In the week Christopher Nolan’s big-budget retelling of the Dunkirk evacuation is released, a Lochaber sailor posthumously tells his real-life story from the beaches.
Lt Donald Campbell’s striking personal account includes vouching for the Royal Air Force’s huge involvement on the day – a fact verified nationally in a very recent raising of an official secrets gag.
The seaman’s own experience sheds light on the long-standing myth that the RAF failed to support troops on the ground, leading to one of the most difficult days in British Army history.
Nearly 80 years after civilian ships answered the call to sail across the English Channel and ferry hundreds of thousands of stranded troops, Lt Campbell’s memoirs reveal how RAF pilots were targeted for abuse in the immediate aftermath.
He writes: “Later, when this hell subsided, returning soldiers beat up RAF personnel on sight, blaming them for what they had gone through, as they thought, without air support.
“The air force was there. Twos and threes, gallant in their pitiful few in the face of the Luftwaffe air fleets comprising twenty or thirty units; attacking again and again and not always in vain. Not all those parachuting men were German.”
Lt Campbell’s first-person account provides key documentation of one of the most important events in British Army history but also serves as a striking insight into the ordeal endured by those on the ground.
In one particularly moving passage, he writes: “Never will I forget the courage, self-discipline and patience of these exhausted, shell-shocked men. I gazed along the beach at the smoking rubble, abandoned transport and discarded equipment; interspersed with the towering bomb bursts and the still figures sprawled in the sand.
“These men had been marching and fighting for a week or more; with little food and less sleep, inadequately armed and on the move the whole time under unrelenting attack from the air; morale should have been non-existent. Their sense of betrayal, lack of direction or purpose must have been soul destroying.

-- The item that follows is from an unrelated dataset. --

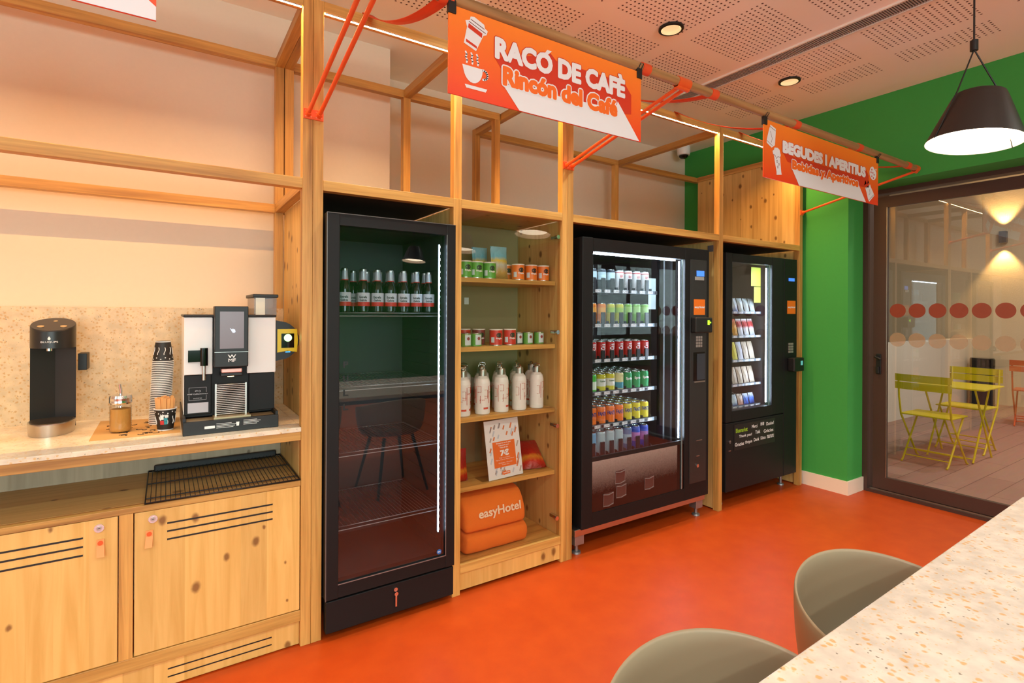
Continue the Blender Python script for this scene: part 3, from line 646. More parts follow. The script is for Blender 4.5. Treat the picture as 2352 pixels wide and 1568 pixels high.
# water dispenser
cx, cy = -.378, 2.80
WD = thing('water_dispenser', 'tall black oval water dispenser at the left of the counter', 'water dispenser', (cx, cy, .925))
def oval(z, rx, ry, n=36, cy_=cy): return [(cx+rx*math.cos(2*math.pi*i/n), cy_+ry*math.sin(2*math.pi*i/n), z) for i in range(n)]
def loft(rings, m=0, caps=True, mb=None, mats=None):
    mb = mb or MB(); n = len(rings[0])
    for k in range(len(rings)-1): mb.add(rings[k]+rings[k+1], [(i, (i+1) % n, n+(i+1) % n, n+i) for i in range(n)], m, True)
    if caps: mb.add(rings[0], [tuple(range(n))[::-1]], m); mb.add(rings[-1], [tuple(range(n))], m)
    return mb
bw = mat('satin_black', (34, 33, 34), .35)
# column: rear half oval with a V-shaped front
def vring(z):
    return [(cx-.071, 2.80, z), (cx+.001, 2.835, z), (cx+.071, 2.80, z)]+[(cx+.071*math.cos(a), 2.80+.085*math.sin(a), z) for a in [k*math.pi/14 for k in range(1, 14)]]
m_ = MB(); rr = [vring(.94), vring(1.275)]; n = len(rr[0]); m_.add(rr[0]+rr[1], [(i, (i+1) % n, n+(i+1) % n, n+i) for i in range(n)]+[tuple(range(n))[::-1], tuple(range(n, 2*n))])
m_.build('column', [bw], WD)
def slant(rg, k=.30): return [(x, y, z+k*(y-cy)) for x, y, z in rg]
loft([oval(1.262, .071, .082), slant(oval(1.352, .071, .082)), slant(oval(1.356, .069, .08))]).build('head', bw, WD)
dr = loft([oval(.9255, .070, .112, cy_=2.775), oval(.970, .073, .117, cy_=2.775), oval(.974, .072, .115, cy_=2.775)]); dr.build('base', SILV, WD)
loft([oval(.974, .068, .110, cy_=2.775), oval(.9765, .067, .108, cy_=2.775)]).build('drip_plate', mat('dark_plate', (62, 56, 52), .4, .5), WD)
bt = MB()
for dx, dy, q in ((-.035, -.03, .011), (.035, -.03, .011), (.002, .035, .007)): bt.prism([(q*math.cos(k*math.pi/10), q*math.sin(k*math.pi/10)) for k in range(20)], (cx+dx, cy+dy, 1.3562+.30*dy), (1, 0, 0), (0, 1, .30), .0015)
bt.build('buttons', mat('champagne_metal', (226, 200, 150), .3, .9), WD)
MB().cyl((cx-.003, 2.735, 1.252), (cx-.003, 2.735, 1.264), .009, 16).build('nozzle', CHROME, WD)
lg = MB(); text(lg, 'BLUQUPS', (cx-.027, 2.716, 1.283), FX, FZ, w=.052, h=.008, bold=.0)
lg.lathe([(.0042, 0), (.0042, .0002)], (0, 0, 0), 8) if 0 else None
lg.prism([(0, .010), (.004, .003), (.0045, -.001), (.003, -.004), (-.003, -.004), (-.0045, -.001), (-.004, .003)], (cx-.002, 2.7165, 1.30), FX, FZ, .0003)
lg.build('logo', WHTP, WD)
tag(MB().bbox(-.312, -.281, 2.90, 2.985, 1.157, 1.228, .002).build('wall_box', BLK2), 'small black box on splashback right of the water dispenser', 'socket')

# kraft mat, sugar jar, cups, stirrers
mt = MB().add([(-.237, 2.503, .9253), (.052, 2.497, .9253), (.055, 2.85, .9253), (-.237, 2.93, .9253), (-.237, 2.503, .927), (.052, 2.497, .927), (.055, 2.85, .927), (-.237, 2.93, .927)], [(0, 3, 2, 1), (4, 5, 6, 7), (0, 1, 5, 4), (1, 2, 6, 5), (2, 3, 7, 6), (3, 0, 4, 7)])
km = thing('paper_mat', 'brown kraft paper mat with black print under jar and cups', 'mat', (-.09, 2.7, .925))
mt.build('sheet', mat('kraft_paper', (206, 160, 100), .8, var=.06, scale=120), km)
pr = MB(); random.seed(3)
for i in range(40):
    x = random.uniform(-.2, .02); y = random.uniform(2.53, 2.82); a = random.uniform(0, 6.3); q = random.uniform(.006, .014)
    pr.tube([(x+q*math.cos(a+k*.9), y+q*math.sin(a+k*.9)*.9, .9277) for k in range(5)], .0014, 4)
pr.build('print', mat('black_ink', (40, 34, 30), .7), km)
SJ = thing('sugar_dispenser', 'glass sugar jar with steel pouring spout on the kraft mat', 'sugar jar', (-.149, 2.63, .928))
c0 = (-.149, 2.63, .928)
MB().lathe([(0, .0015), (.034, .0), (.037, .006), (.0365, .10), (.033, .116), (.035, .128)], c0, 24).build('jar', CLEAR, SJ)
MB().lathe([(0, .004), (.0325, .004), (.0345, .01), (.034, .092), (0, .098)], c0, 24).build('sugar', mat('brown_sugar', (206, 146, 66), .8, var=.15, bump=.4, scale=500), SJ)
MB().lathe([(.036, .112), (.0385, .118), (.038, .126), (.0385, .135), (.036, .146), (.01, .149), (0, .15)], c0, 24).build('lid', CHROME, SJ)
MB().tube([(-.149, 2.63, 1.03), (-.149, 2.63, 1.09), (-.153, 2.628, 1.118)], .0055, 12).cyl((-.149, 2.63, .99), (-.149, 2.63, 1.03), .009, 12, r1=.0055).build('spout', CHROME, SJ)
def cup_mesh(c, flip, h=.088, rb=.028, rt_=.0385, full=True):
    """paper cup; flip=True upside down. materials 0 black, 1 white"""
    m = MB(); pr_ = [(0, .003), (rb-.001, .003), (rb, 0), (rb, .004), (rt_, h-.004), (rt_+.0022, h-.003), (rt_+.0022, h), (rt_-.001, h), (rb-.0015, .006), (0, .006)]
    mt_ = [0, 0, 1, 0, 1, 1, 1, 1, 1]
    if flip: pr_ = [(r_, h-z) for r_, z in pr_]
    m.lathe(pr_, c, 28, mt_); return m
CUPB = mat('cup_black', (34, 30, 28), .55)
def cup_deco(c, flip, h=.088, rb=.028, rt_=.0385):
    m = MB()
    def rad(z): return rb+(rt_-rb)*z/h+.0006
    for i in range(14):
        a = i*2*math.pi/14; z = h-.012-(.006 if i % 2 else 0)
        zz = h-z if flip else z; q = rad(z)
        d = .0026; u = Vector((-math.sin(a), math.cos(a), 0)); o = Vector((c[0]+q*math.cos(a), c[1]+q*math.sin(a), c[2]+zz))
        m.prism([(d*math.cos(k*math.pi/4), d*math.sin(k*math.pi/4)) for k in range(8)], o, u, (0, 0, 1), .0004)
    for i in range(9):
        a0 = i*2*math.pi/9
        m.tube([(c[0]+rad(z)*math.cos(a0+.09*math.sin((z-.025)*160)), c[1]+rad(z)*math.sin(a0+.09*math.sin((z-.025)*160)), c[2]+(h-z if flip else z)) for z in [.026+k*.0045 for k in range(8)]], .0015, 5)
    return m
# stack of upside down cups: every cup is one thing
ncup = 36; pitch = (1.28-.927-.088)/(ncup-1)
first = None
for i in range(ncup):
    lean = .035*(1-i/ncup)*0
    x = -.020+.012*i/ncup; y = 2.75; z = .9275+i*pitch
    lab = 'topmost black paper cup of the tall upside-down stack' if i == ncup-1 else ('upside-down paper cup inside the tall stack, only its white rim showing' if i else 'bottom paper cup of the tall upside-down stack, its rim on the mat')
    if i == ncup-1:
        t = thing('paper_cup', lab, 'paper cup', (x, y, z), 'stacked paper cups'); cup_mesh((x, y, z), True).build('cup', [CUPB, WHITE], t); cup_deco((x, y, z), True).build('print', WHTP, t)
    elif first is None:
        m = MB(); m.lathe([(.0385, .004), (.0407, .003), (.0407, 0), (.0375, 0), (.0285, .078), (.030, .080), (.0385, .004)], (x, y, z), 28, [1, 1, 1, 0, 0, 2])
        first = tag(m.build('paper_cup', [CUPB, WHITE, CUPB]), lab, 'paper cup', 'stacked paper cups')
    else:
        c_ = first.copy(); COL.objects.link(c_); c_.location = (x, y, z); c_['label'] = lab; c_['group'] = 'stacked paper cups'
sc0 = (.001, 2.585, .9275)
t = thing('paper_cup', 'black paper cup with dots and colourful logo holding the wooden stirrers', 'paper cup', sc0)
cup_mesh(sc0, False).build('cup', [CUPB, WHITE], t); cup_deco(sc0, False).build('print', WHTP, t)
lg = MB()
for k, (bx, bz_, wd, hg, mm) in enumerate(((-.012, .045, .012, .018, 0), (.001, .038, .012, .014, 1), (-.012, .026, .013, .016, 2), (.002, .026, .011, .011, 1), (.004, .053, .012, .01, 0))):
    q = .0345; a0 = R(-100)+bx/q
    vs = []
    for j in range(4): a_ = a0+wd*j/3/q; vs += [(sc0[0]+q*math.cos(a_), sc0[1]+q*math.sin(a_), sc0[2]+bz_), (sc0[0]+(q+.002)*math.cos(a_), sc0[1]+(q+.002)*math.sin(a_), sc0[2]+bz_+hg)]
    lg.add(vs, [(2*j, 2*j+2, 2*j+3, 2*j+1) for j in range(3)], mm)
text_cyl(lg, 'Havy', sc0, .0372, .056, w=.026, h=.012, ang=-97, bold=.03, m=0)
lg.build('logo', [WHTP, mat('logo_teal', (50, 150, 165), .5), mat('logo_red', (200, 50, 50), .5)], t)
random.seed(11); WS = mat('birch_stick', (226, 160, 92), .6)
for i in range(20):
    a = i*2.4; q = .004+.0235*math.sqrt((i+.5)/20); ox = sc0[0]+q*math.cos(a)*.8; oy = sc0[1]+q*math.sin(a)*.8
    tx, ty = q*math.cos(a)*.42, q*math.sin(a)*.42; zt = sc0[2]+.132+random.uniform(-.006, .004); ww = .0058; b_ = random.uniform(-.6, .6)
    ux = Vector((math.cos(b_), math.sin(b_)*.4, 0))*ww; uy = Vector((-math.sin(b_)*.4, math.cos(b_), 0)).normalized()*.0008
    p0 = Vector((ox, oy, sc0[2]+.0075)); p1 = Vector((ox+tx, oy+ty, zt)); vs = []
    for p in (p0, p1): vs += [p-ux-uy, p+ux-uy, p+ux+uy, p-ux+uy]
    tag(MB().add(vs, [(3, 2, 1, 0), (4, 5, 6, 7), (0, 1, 5, 4), (1, 2, 6, 5), (2, 3, 7, 6), (3, 0, 4, 7)]).build('wooden_stirrer', WS), 'flat wooden stirrer in the bundle standing in the black paper cup', 'stirrer', 'wooden stirrers in the cup')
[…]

“But they could still laugh, crack a joke and help the wounded, who were always lifted in first into the waiting boats. Few were without packs; none that I could see lacked a rifle or ‘Bren’ gun. I never felt more proud of my countrymen until that moment.”
Lt Campbell’s daughter Alison Hart, speaking at her home in Nairn yesterday, said she knew nothing of her late father’s memoirs until her brother Colin showed her, about 10 years ago. And she regrets not asking her father more about his experiences.
“I knew some of the stories, I knew he’d been at Dunkirk,” she said. “I knew that when he and a friend arrived at Waterloo Station people just started to clap automatically as these two young naval officers walked through – and he was totally taken aback by that.
“He didn’t speak much about Dunkirk. He spoke more about his time on HMS Searcher – and HMS Rodney which was responsible for knocking out the Bismarck.
“He must have been terrified – like all of them – but they were trained and they were doing a job.”
Mrs Hart said her mother Joan, who served on HMS Orlando with the Women’s Royal Navy Service, told her how he regularly woke up screaming in the wake of Dunkirk.
“I think, like a lot of these men, they didn’t really talk about it,” she said.